Bilim insanları evrendeki bilinen en büyük patlamayı tespit etti!. Gökbilimciler, diğerlerini gölgede bırakan kozmik bir patlama gördüler. Yeni bir çalışma, devasa bir patlamanın uzak bir gökada kümesinin kalbini delip, önceki rekordan beş kat daha fazla enerji açığa çıkardığını bildirdi.
“Bazı açılardan, bu patlama 1980 yılında Mt. St. Helens dağının tepesindeki patlamada oluşan kratere benziyor,” diyen çalışma baş yazarı Simona Giacintucci, Washington DC’deki Donanma Araştırma Laboratuvarında yaptığı açıklamada “Aradaki önemli fark ise, bu patlamadaki kraterin içine 15 Samanyolu Galaksisi sığdırabilmenizdir.” Dedi.

Patlama, Dünya’dan yaklaşık 390 milyon ışıkyılı uzaklıkta bulunan Ophiuchus kümesinde meydana geldi. Giacintucci ve meslektaşları, kaynağın kümenin temel gökadalarından birinde gaz ve tozla beslenen süper kütleli bir kara delik olduğunu düşünüyorlar.
İnanılmaz derecede güçlü bir Ophiuchus patlaması olasılığı ilk olarak 2016 yılında NASA’nın Chandra X-ray Gözlemevi tarafından yakalanan görüntüleri inceleyen Norbert Werner liderliğindeki bir çalışmada ortaya çıktı.

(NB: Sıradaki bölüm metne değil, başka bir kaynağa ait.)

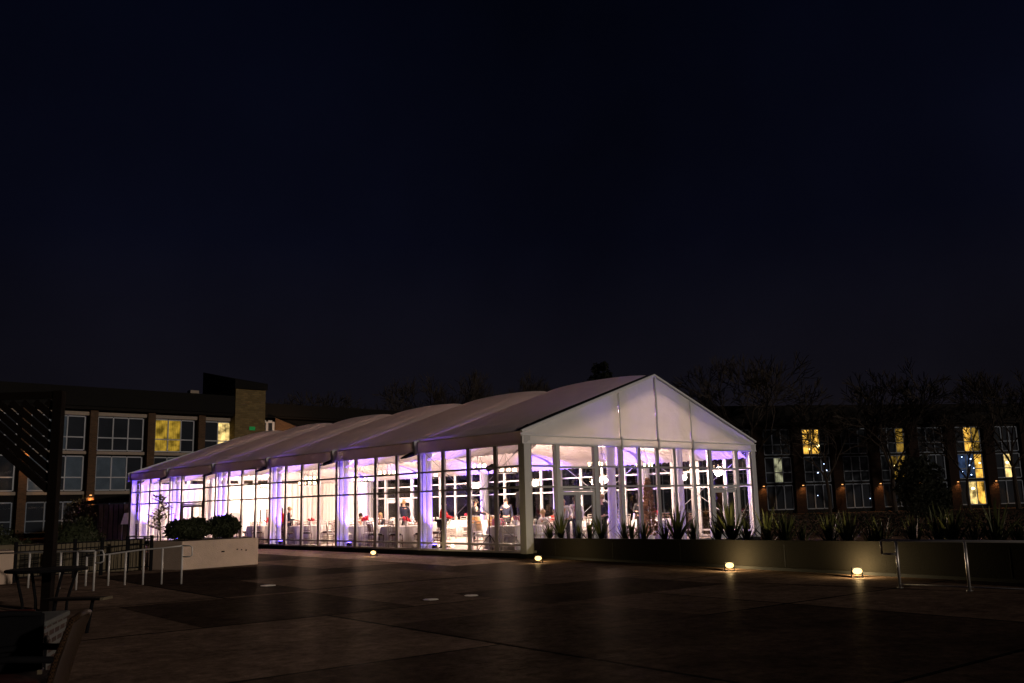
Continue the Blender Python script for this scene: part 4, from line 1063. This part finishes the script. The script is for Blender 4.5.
bare_tree((59.4, 17.6, 0), 12.4, 'bare tree in front of the dark hotel, middle right', 11, levels=6)
bare_tree((69.0, 11.2, 0), 12.6, 'bare tree at the right edge above the hotel roof', 21, levels=6)
bare_tree((54.0, 20.6, 0), 10.0, 'slender bare tree in front of the lit upper room', 31, levels=5, r0=.16)
bare_tree((64.5, 13.5, 0), 9.5, 'small bare tree with branches across the warm middle window', 41, levels=5, r0=.15)
for (x, y, h, sd, lb) in ((45.5, 70.0, 15.5, 51, 'bare tree beyond the marquee ridge, leftmost of the far group'), (50.1, 65.9, 17.0, 52, 'bare tree beyond the marquee ridge, centre of the far group'), (55.4, 61.2, 16.6, 53, 'bare tree beyond the marquee ridge, right of the far group'), (33.5, 70., 14.5, 54, 'far bare tree just above the low dark wing roof')):
    bare_tree((x, y, 0), h, lb, sd, levels=6, r0=.5, grp='far bare trees beyond the marquee ridge')
# evergreens
def evergreen(loc, h, rr, label, seed, n=5200):
    rnd = random.Random(seed); t = thing('evergreen_tree', label, 'tree', loc, 0, 'dark evergreens')
    MB().tube([(0, 0, 0), (0, 0, h*.9)], [.2, .05], 8).build('trunk', M['bark'], t)
    mb = MB()
    for k in range(int(n/90)):
        z = h*(.12+.86*rnd.random()); R_ = rr*(1.05-z/h)**.7; a = rnd.random()*6.28
        leafy(mb, (R_*.62*math.cos(a), R_*.62*math.sin(a), z), R_*.42+.15, R_*.42+.15, .5, 90, .16, rnd, .2)
    mb.build('crown', M['leafhedge'], t)
t = thing('evergreen_shrub', 'dark rounded evergreen hiding part of the right hotel ground floor', 'shrub', (42.3, 7.7, 0)); rnd = random.Random(61)
mb = MB(); leafy(mb, (0, 0, 2.0), 1.5, 1.5, 2.0, 3800, .13, rnd, .35); leafy(mb, (.9, -.6, 1.2), 1.0, 1.0, 1.2, 1300, .13, rnd, .35); mb.build('foliage', M['leafhedge'], t)
MB().tube([(0, 0, 0), (0, 0, 2)], .08, 6).build('stem', M['bark'], t)
evergreen((63.3, 53.9, 0), 17.9, 5.0, 'dark evergreen tip showing just left of the marquee peak', 62, 9000)
# hedge
t = thing('hedge', 'low dark hedge behind the planter in front of the right hotel', 'hedge')
mb = MB(); rnd = random.Random(77); a, b = Vector((14.5, 3.0, .5)), Vector((19, -18, .5))
for i in range(90):
    p = a.lerp(b, i/89); leafy(mb, (p.x+rnd.gauss(0, .1), p.y, .45), .35, .35, .52, 110, .05, rnd, .4)
mb.build('foliage', M['leafhedge'], t)

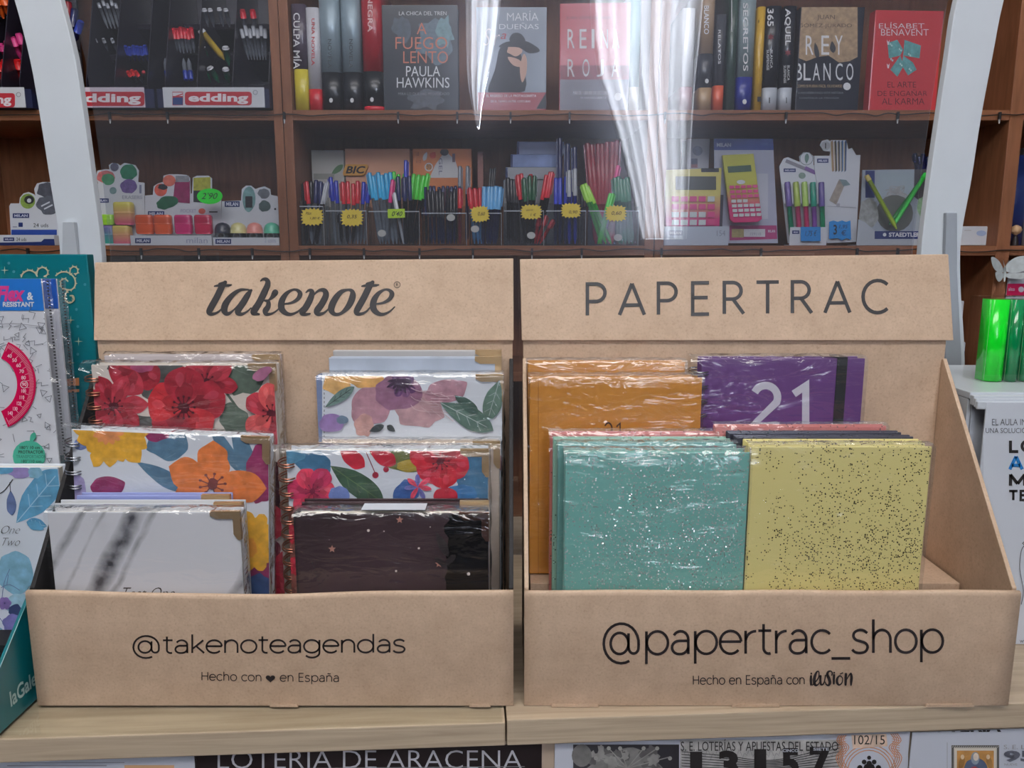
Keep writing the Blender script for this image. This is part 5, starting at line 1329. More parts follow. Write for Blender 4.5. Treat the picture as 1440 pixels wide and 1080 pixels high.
def pod(label, cx, cy, w, h, m1, m2, Y=1.580, dep=.022, name='eraser', cat='eraser', band=None, zfix=None):
    """rounded block (eraser case) centred on a pixel"""
    c = P(cx, cy, Y); W_ = w / F_PX * Y; H_ = h / F_PX * Y; z0 = zfix if zfix is not None else c.z - H_ / 2
    th = thing(name, label, cat, (c.x, Y, z0))
    def half(z0_, z1_, m, nm, top):
        b = B(); n = 20; rings = []
        for z, s_ in ((z0_, .86 if not top else 1), (z0_ + (z1_ - z0_) * .2, 1), (z0_ + (z1_ - z0_) * .75, 1), (z1_ - (z1_ - z0_) * .06, .93 if top else 1), (z1_, .78 if top else 1)):
            rings.append([(W_ / 2 * s_ * (abs(math.cos(t)) ** .5) * (1 if math.cos(t) >= 0 else -1), dep / 2 + dep / 2 * s_ * (abs(math.sin(t)) ** .5) * (1 if math.sin(t) >= 0 else -1), z) for t in (2 * PI * i / n for i in range(n))])
        i0 = 0; k = b.mi(m)
        for rg in rings: b.v += rg
        for j in range(len(rings) - 1):
            for i in range(n): b.f.append((j * n + i, j * n + (i + 1) % n, (j + 1) * n + (i + 1) % n, (j + 1) * n + i)); b.m.append(k); b.sm.append(True)
        b.f += [tuple(range(n)), tuple((len(rings) - 1) * n + i for i in reversed(range(n)))]; b.m += [k, k]; b.sm += [False, False]
        b.obj(nm, th)
    half(0, H_ * .5, m1, 'lower_case', False); half(H_ * .5, H_, m2, 'upper_case', True)
    return th
def grad(name, c0, c1, z0, z1):
    m = bpy.data.materials.new(name); m.use_nodes = True; N, L = m.node_tree.nodes, m.node_tree.links; b = N['Principled BSDF']; b.inputs['Roughness'].default_value = .4
    tc = N.new('ShaderNodeTexCoord'); sx = N.new('ShaderNodeSeparateXYZ'); mr = N.new('ShaderNodeMapRange'); mr.inputs[1].default_value = z0; mr.inputs[2].default_value = z1
    r = N.new('ShaderNodeValToRGB'); r.color_ramp.elements[0].color = lin(c0); r.color_ramp.elements[1].color = lin(c1)
    L.new(tc.outputs['Object'], sx.inputs[0]); L.new(sx.outputs[2], mr.inputs[0]); L.new(mr.outputs[0], r.inputs[0]); L.new(r.outputs[0], b.inputs['Base Color']); return m
RB1, RB2 = grad('pink_to_yellow', (206, 80, 120), (206, 196, 90), .0, .04), grad('teal_to_lilac', (40, 150, 130), (110, 80, 150), .0, .04)
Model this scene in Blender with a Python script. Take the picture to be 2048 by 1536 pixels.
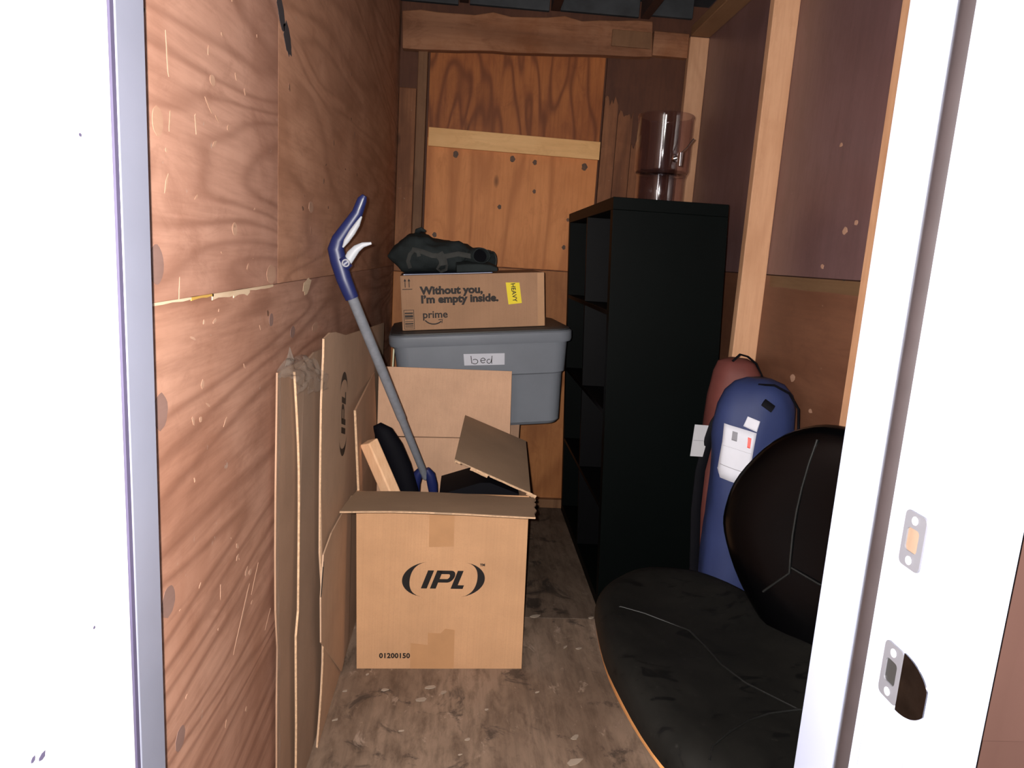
import bpy, bmesh, math, random
from mathutils import Vector, Matrix, noise

random.seed(7)
for o in list(bpy.data.objects): bpy.data.objects.remove(o)
S = bpy.context.scene
C = S.collection

# ------------------------------------------------------------------ camera, world, light, exposure
cam = bpy.data.objects.new('camera', bpy.data.cameras.new('camera')); C.objects.link(cam)
cam.data.sensor_width = 36.0; cam.data.lens = 36.0 * 1400 / 2048
cam.data.clip_start = 0.02; cam.data.clip_end = 60
R = Matrix(((0.99607, 0.05008, 0.07298), (-0.06238, -0.18223, 0.98128), (0.06244, -0.98198, -0.17839)))
cm = Matrix(((R[0][0], -R[0][1], -R[0][2]), (R[1][0], -R[1][1], -R[1][2]), (R[2][0], -R[2][1], -R[2][2]))).to_4x4()
cm.translation = (0, 0, 1.25)
cam.matrix_world = cm
S.camera = cam

W = bpy.data.worlds.new('dusk'); S.world = W; W.use_nodes = True
W.node_tree.nodes['Background'].inputs[0].default_value = (0.62, 0.68, 1.0, 1)
W.node_tree.nodes['Background'].inputs[1].default_value = 0.04

fl = bpy.data.lights.new('phone_flash', 'POINT'); fl.energy = 185; fl.color = (1.0, 0.945, 0.895)
fl.shadow_soft_size = 0.006
flo = bpy.data.objects.new('phone_flash', fl); C.objects.link(flo); flo.location = (-0.022, 0.0, 1.262)

vs = S.view_settings
vs.view_transform = 'Standard'; vs.look = 'None'; vs.exposure = 0.0; vs.gamma = 1.0; vs.use_curve_mapping = False

# ------------------------------------------------------------------ mesh helpers
class MB:
    def __init__(s): s.v = []; s.f = []
    def add(s, vs, fs):
        n = len(s.v); s.v += [tuple(p) for p in vs]; s.f += [tuple(i + n for i in f) for f in fs]; return s
    def hexa(s, p):   # 8 points: bottom 4 (ccw from above), top 4
        return s.add(p, [(3, 2, 1, 0), (4, 5, 6, 7), (0, 1, 5, 4), (1, 2, 6, 5), (2, 3, 7, 6), (3, 0, 4, 7)])
    def box(s, x0, x1, y0, y1, z0, z1):
        return s.hexa([(x0, y0, z0), (x1, y0, z0), (x1, y1, z0), (x0, y1, z0), (x0, y0, z1), (x1, y0, z1), (x1, y1, z1), (x0, y1, z1)])
    def loft(s, rings, cap0=True, cap1=True, closed=True):
        n = len(rings[0]); vs = [p for r in rings for p in r]; fs = []
        for i in range(len(rings) - 1):
            for j in range(n if closed else n - 1):
                k = (j + 1) % n; fs.append((i * n + j, i * n + k, (i + 1) * n + k, (i + 1) * n + j))
        if cap0: fs.append(tuple(range(n))[::-1])
        if cap1: fs.append(tuple((len(rings) - 1) * n + j for j in range(n)))
        return s.add(vs, fs)
    def tube(s, pts, r, n=10, flat=1.0, up=None, caps=True):
        pts = [Vector(p) for p in pts]; rings = []; u = None
        for i, p in enumerate(pts):
            t = (pts[min(i + 1, len(pts) - 1)] - pts[max(i - 1, 0)]).normalized()
            if u is None:
                u = Vector(up) if up else (Vector((0, 0, 1)) if abs(t.z) < .9 else Vector((1, 0, 0)))
            elif up: u = Vector(up)
            u = (u - t * u.dot(t)).normalized(); w = t.cross(u)
            rr = r[i] if isinstance(r, (list, tuple)) else r
            fl_ = flat[i] if isinstance(flat, (list, tuple)) else flat
            rings.append([p + (u * math.cos(a) * fl_ + w * math.sin(a)) * rr for a in [2 * math.pi * k / n for k in range(n)]])
        return s.loft(rings, caps, caps)
    def lathe(s, c, prof, n=40, closed=False):
        if closed: prof = list(prof) + [prof[0]]
        rings = [[(c[0] + r * math.cos(a), c[1] + r * math.sin(a), c[2] + z) for a in [2 * math.pi * k / n for k in range(n)]] for r, z in prof]
        return s.loft(rings, not closed, not closed)
    def prism(s, poly, fn0, fn1):   # 2D polygon mapped by two functions (front/back)
        n = len(poly); a = [fn0(*p) for p in poly]; b = [fn1(*p) for p in poly]
        return s.add(a + b, [tuple(range(n))[::-1], tuple(range(n, 2 * n))] + [(i, (i + 1) % n, n + (i + 1) % n, n + i) for i in range(n)])
    def grid(s, fn, nu, nv):
        vs = [fn(i / nu, j / nv) for i in range(nu + 1) for j in range(nv + 1)]
        fs = [(i * (nv + 1) + j, (i + 1) * (nv + 1) + j, (i + 1) * (nv + 1) + j + 1, i * (nv + 1) + j + 1) for i in range(nu) for j in range(nv)]
        return s.add(vs, fs)

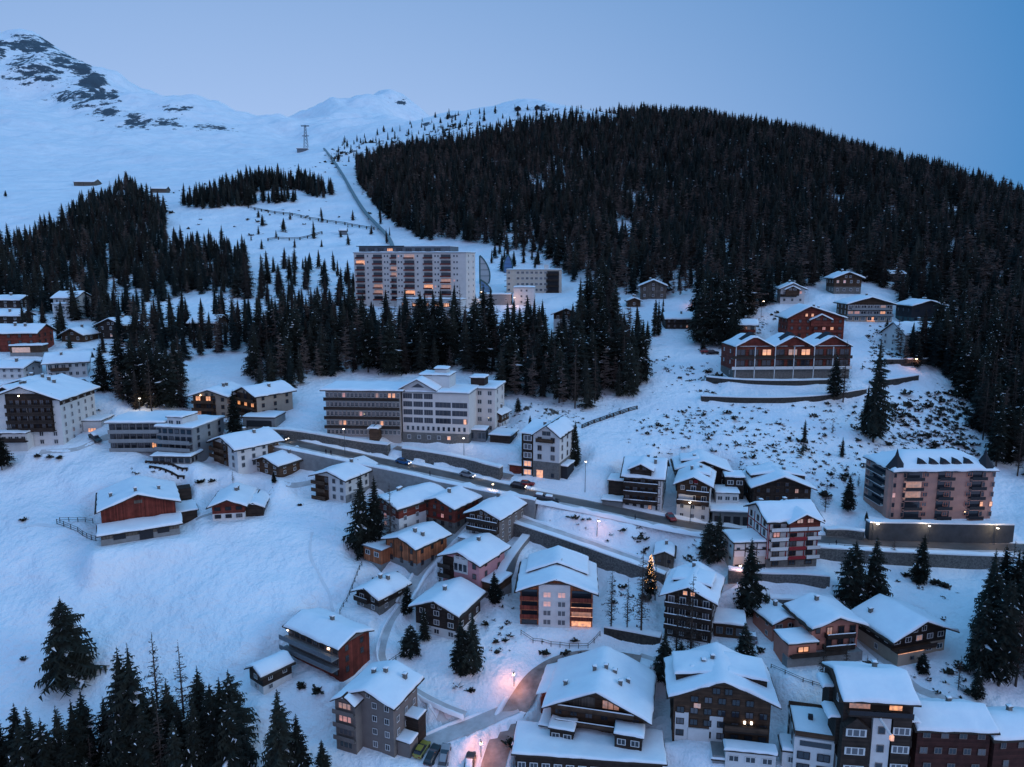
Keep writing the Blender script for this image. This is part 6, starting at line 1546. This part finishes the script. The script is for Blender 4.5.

Werner ve meslektaşları kümede garip bir şekilde kavisli bir kenar bildirdiler, bu da bir patlamadan oluşan bir boşluğun duvarının bir parçası olabilir diye düşündüler.
Bilim insanları böyle bir boşluk yaratmanın yaklaşık 5 kere 10 ^ 54 joule enerji gerektiğini hesapladılar. (Oranlamak açısından, insanlığın her yıl toplam küresel enerji tüketimi yaklaşık 6 kere 10 ^ 20 jul’dir.)
Radyo Teleskopu tarafından toplanan radyo bilgileri
Aslında 2016 yılında gözlenen bu kavisli kenar patlamayı kanıtlamamıştı. Giacintucci ve meslektaşları, Chandra ve Avrupa’nın XMM-Newton uzay teleskobundan ek X-ışını verilerini ve Avustralya’daki Murchison Widefield Dizisi ve Hindistan’daki Dev Metrewave Radyo Teleskopu tarafından toplanan radyo bilgilerini analiz ettikten sonra bu kanıya vardılar .
Birleşik veriler, kavisli kenarın gerçekten bir boşluk duvarının parçası olduğunu göstermektedir. Çünkü radyo emisyonu açısından zengin bir alanı sınırlamaktadır. Araştırmacılar, bu emisyonun kara deliğin patlamasının elektronları neredeyse ışık hızına hızlandırmasıyla sonuçlandığını söylüyordu.

NASA’nın Maryland Greenbelt’deki Goddard Uzay Uçuş Merkezi’nde bulunan çalışma yazarı Maxim Markevitch de aynı ifadelerde bulundu , “Radyo dalgaları ve X-Ray görüntüleri eldivenle içine giren
bir el gibi birbirleriyle uyum içerisindeler ” Diyerek şöyle devam etti: “Bu eşi görülmemiş boyutta bir
patlama meydana geldiğininin kanıtı”
Araştırmacılar, Ophiuchus patlamasının serbest bıraktığı enerjinin, genellikle galaksi kümelerinde görülen patlamalardan yüz binlerce kat daha fazla olduğunu söyledi. MS 735.6 + 7421 kümesinde meydana gelmiş olan ve bir önceki rekorun sahibi olan patlamadan bile 5 kat daha büyük bir patlama.
Bu arada Ophiuchus patlamasının havai fişek gibi olan izleri bitti; bilim insanları, radyo verilerinin devam eden jet aktivitesi olduğuna dair hiçbir kanıt göstermediğini söyledi. Chandra verileri radyo yayılımının sadece bir bölgesini ortaya koyuyor.
Bu biraz garip, çünkü kara delik jetleri genellikle iki farklı yöne doğru olur. Araştırmacılar, diğer taraftaki jet besleme gazının daha az ve bunun sonucunda radyo emisyonunun daha hızlı dağıldığını söyledi.
Yeni çalışma, Astrofizik Dergisi‘nin 27 Şubat sayısında yayınlandı.
Makalenin ön baskısını arXiv.org üzerinden pdf olarak ücretsiz indirip okuyabilirsiniz.